これら2件を担当するワシントンDCコロンビア特別区のタニヤ・チュトカン連邦地方裁判所判事は、スミスによるワシントンDCにおける「J6」訴訟却下の動議を認めた。同様の動議が提出されたフロリダ州の機密文書訴訟でも、同判事が控訴裁判所判事団の承認を待っていると『Politico』が伝えている。

スミスは「J6」について司法省の法律顧問室(OLC)と協議した結果、要旨次のようにコメントした。

慎重に検討した結果、現職大統領に対する連邦政府の起訴および訴追の禁止に関するOLCの過去の見解がこの状況に適用され、その結果、この訴追は被告が就任する前に却下されなければならないと判断した。
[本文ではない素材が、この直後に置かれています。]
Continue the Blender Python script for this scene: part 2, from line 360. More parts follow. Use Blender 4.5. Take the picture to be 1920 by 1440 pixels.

この禁止は絶対的(categorical)なものであり、起訴された犯罪の重大性、政府の証拠の強さ、あるいは政府が全面的に支持する訴追の正当性に左右されるものではない。

フロリダ州における機密文書事件でも、スミスは同州のアイリーン・キャノン連邦地方判事が「スミスの任命は違憲」として7月に下した起訴棄却の判決を控訴していたが、25日の申し立てでこれを取り下げた。但し、免責特権のないマーアラゴの不動産管理者カルロス・デ・オリベイラとトランプ側近のウォルト・ナウタの訴追は継続するとした。

チュトカン判事は「J6」について、「予断のない(without prejudice)」棄却は「現職大統領に与えられる免責は一時的なもので、退任時に失効するという政府の理解とも一致する」と指摘した。前掲の『politico』も、「without prejudice」なる語は理論的に訴訟が将来再び提起されることを意味するので、司法省が29年1月に訴訟を再開する可能性を残しているとする。